Determination of the Bardeen–Cooper–Schrieffer material parameters of the HIE-ISOLDE superconducting resonator

Superconducting material parameters of the Nb film coatings on the quarter-wave resonator for the HIE-ISOLDE project were studied by fitting experimental results with the Bardeen–Cooper–Schrieffer Mattis–Bardeen (BCS-MB) theory. We pointed out a strong correlation among fitted estimators of material parameters in the BCS-MB theory, and used a procedure to reduce the uncertainty by merging two χ 2 distributions of the surface resistance and effective penetration depth. In this procedure, unlike previous studies, BCS coherence length (ξ 0) and London penetration depth (λ L) were not fixed at their literature values in the calculation because in our film, whose thickness is from 2 to 13 μm, they may take altered values as a consequence of microstructual defects. Since surface resistance and penetration depth have similar dependencies on coherence length and mean free path, the effects of the correlation between the estimators of these two parameters could not be mitigated by just combining surface resistance and penetration depth data.
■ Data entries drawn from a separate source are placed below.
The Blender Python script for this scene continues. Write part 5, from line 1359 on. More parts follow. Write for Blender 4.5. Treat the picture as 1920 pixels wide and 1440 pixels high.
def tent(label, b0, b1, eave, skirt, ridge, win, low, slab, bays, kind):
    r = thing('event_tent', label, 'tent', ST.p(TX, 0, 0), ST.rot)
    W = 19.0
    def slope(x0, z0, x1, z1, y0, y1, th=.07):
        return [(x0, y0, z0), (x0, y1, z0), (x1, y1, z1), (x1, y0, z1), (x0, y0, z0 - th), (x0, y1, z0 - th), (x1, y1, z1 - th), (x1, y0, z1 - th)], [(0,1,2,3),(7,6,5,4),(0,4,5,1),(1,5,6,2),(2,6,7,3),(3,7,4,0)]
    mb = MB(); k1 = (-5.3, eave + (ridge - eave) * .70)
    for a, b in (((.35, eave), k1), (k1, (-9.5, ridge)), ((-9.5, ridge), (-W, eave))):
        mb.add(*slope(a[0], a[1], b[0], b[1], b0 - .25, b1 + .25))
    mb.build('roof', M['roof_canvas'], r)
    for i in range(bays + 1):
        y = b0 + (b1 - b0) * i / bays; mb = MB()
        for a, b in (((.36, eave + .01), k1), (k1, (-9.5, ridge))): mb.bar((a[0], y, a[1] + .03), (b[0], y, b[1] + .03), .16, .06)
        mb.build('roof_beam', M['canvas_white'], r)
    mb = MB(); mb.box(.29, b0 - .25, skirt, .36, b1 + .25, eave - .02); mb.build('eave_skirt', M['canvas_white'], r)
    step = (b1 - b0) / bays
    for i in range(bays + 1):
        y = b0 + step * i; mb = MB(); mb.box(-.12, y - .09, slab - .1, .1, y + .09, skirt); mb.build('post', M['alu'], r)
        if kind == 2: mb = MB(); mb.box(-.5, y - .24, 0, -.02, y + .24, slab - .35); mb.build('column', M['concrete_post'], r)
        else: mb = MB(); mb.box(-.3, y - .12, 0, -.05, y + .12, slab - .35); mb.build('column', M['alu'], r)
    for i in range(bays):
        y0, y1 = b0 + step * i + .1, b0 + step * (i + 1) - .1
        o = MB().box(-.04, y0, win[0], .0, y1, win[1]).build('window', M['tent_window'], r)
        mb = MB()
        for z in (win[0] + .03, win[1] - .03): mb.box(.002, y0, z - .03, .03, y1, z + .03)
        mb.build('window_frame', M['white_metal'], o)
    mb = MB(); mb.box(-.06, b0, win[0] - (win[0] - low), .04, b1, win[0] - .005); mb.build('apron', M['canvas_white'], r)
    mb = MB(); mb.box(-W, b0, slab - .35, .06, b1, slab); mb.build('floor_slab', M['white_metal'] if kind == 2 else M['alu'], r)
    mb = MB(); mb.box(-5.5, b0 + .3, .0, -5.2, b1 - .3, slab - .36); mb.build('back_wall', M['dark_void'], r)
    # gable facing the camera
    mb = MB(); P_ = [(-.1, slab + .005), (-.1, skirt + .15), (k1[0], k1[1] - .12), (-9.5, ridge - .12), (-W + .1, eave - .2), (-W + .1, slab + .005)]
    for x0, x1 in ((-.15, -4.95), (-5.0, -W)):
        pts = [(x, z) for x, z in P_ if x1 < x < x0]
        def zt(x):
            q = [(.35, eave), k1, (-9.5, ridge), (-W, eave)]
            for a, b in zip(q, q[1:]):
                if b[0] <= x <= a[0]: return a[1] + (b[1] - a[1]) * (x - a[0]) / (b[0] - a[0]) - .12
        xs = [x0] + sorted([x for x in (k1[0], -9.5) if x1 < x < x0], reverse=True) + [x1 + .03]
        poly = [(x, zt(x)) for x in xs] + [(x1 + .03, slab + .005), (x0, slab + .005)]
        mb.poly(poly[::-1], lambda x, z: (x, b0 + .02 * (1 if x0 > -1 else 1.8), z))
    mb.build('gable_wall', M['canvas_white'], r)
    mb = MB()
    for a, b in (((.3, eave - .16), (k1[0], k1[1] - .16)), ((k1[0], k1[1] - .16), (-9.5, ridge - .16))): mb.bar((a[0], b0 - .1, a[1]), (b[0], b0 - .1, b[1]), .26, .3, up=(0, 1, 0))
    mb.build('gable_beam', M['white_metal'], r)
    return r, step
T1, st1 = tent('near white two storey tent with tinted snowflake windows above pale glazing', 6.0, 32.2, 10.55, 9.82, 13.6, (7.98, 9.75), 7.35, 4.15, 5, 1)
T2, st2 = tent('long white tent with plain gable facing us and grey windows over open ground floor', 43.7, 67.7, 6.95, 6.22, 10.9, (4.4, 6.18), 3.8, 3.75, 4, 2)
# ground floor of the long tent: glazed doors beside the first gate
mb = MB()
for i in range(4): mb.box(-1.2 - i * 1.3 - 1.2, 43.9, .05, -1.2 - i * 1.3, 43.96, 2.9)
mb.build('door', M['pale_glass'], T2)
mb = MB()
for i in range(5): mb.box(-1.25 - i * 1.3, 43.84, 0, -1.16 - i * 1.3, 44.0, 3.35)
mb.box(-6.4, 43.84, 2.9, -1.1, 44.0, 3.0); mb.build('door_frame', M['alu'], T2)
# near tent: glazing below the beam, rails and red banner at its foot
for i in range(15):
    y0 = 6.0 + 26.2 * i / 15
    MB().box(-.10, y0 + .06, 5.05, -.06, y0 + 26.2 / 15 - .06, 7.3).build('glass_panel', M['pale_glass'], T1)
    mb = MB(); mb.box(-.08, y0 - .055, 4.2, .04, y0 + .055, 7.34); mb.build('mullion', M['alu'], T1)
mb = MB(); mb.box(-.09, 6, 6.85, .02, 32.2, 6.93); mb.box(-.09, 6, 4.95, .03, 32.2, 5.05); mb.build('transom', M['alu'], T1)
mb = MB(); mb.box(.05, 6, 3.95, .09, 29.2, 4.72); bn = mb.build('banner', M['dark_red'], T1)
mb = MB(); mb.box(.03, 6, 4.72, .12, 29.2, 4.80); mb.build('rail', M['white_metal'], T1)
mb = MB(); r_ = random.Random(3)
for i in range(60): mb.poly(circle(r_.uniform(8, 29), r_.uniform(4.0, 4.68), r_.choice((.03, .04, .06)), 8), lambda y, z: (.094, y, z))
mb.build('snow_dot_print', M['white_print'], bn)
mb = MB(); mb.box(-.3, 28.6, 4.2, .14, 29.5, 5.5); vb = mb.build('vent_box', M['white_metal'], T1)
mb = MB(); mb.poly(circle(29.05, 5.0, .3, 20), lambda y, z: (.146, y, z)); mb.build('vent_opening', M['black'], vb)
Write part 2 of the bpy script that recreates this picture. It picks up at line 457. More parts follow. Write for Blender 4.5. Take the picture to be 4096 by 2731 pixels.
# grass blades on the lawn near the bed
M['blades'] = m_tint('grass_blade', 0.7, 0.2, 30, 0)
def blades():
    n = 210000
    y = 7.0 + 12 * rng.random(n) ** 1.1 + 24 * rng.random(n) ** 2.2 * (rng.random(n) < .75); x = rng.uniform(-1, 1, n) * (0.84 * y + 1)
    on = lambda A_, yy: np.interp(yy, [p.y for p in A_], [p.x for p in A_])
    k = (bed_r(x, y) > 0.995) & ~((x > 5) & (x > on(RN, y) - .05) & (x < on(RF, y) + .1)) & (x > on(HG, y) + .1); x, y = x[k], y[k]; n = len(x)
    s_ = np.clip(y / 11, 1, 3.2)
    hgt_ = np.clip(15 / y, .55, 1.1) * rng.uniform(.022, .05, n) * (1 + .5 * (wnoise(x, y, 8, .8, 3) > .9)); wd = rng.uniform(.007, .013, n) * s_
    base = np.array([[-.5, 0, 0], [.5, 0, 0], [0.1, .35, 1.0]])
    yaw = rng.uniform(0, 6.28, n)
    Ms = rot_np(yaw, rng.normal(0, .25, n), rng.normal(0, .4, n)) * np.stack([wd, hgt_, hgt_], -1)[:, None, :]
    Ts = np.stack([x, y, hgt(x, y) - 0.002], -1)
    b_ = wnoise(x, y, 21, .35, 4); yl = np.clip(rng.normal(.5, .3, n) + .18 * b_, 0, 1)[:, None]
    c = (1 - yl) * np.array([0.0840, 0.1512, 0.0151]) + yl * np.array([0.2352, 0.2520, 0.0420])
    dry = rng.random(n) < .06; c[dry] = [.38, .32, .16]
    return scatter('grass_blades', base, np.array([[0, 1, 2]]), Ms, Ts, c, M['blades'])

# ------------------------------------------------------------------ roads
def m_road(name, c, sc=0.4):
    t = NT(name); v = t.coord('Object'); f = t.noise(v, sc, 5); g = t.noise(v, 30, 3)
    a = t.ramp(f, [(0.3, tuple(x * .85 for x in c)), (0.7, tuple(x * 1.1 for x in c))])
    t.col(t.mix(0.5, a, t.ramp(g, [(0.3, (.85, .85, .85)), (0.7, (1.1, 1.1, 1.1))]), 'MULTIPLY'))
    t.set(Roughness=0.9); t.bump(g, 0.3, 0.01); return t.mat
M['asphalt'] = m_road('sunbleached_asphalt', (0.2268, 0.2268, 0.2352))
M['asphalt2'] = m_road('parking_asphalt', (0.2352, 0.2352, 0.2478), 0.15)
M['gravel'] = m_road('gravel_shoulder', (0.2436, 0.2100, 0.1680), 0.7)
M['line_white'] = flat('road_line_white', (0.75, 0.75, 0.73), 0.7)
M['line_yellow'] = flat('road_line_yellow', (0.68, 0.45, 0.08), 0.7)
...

We used upper critical field measurement by SQUID magnetometry to provide a complementary constraint to these RF measurements, and this allowed all the material parameters to be obtained by fitting the experimental data. In the best performing cavity, the determined parameters are ξ 0 = 29 nm, λ L = 26 nm, mean free path l = 99 nm, and coupling strength Δ0/k B T c = 1.7. The coherence length is slightly shorter than for clean bulk Nb (39 nm) in the literature although the Nb film is thick and rather bulk-like. A poorly performing cavity showed weaker coupling constant Δ0/k B T c = 1.5 which may indicate film contamination during the coating process.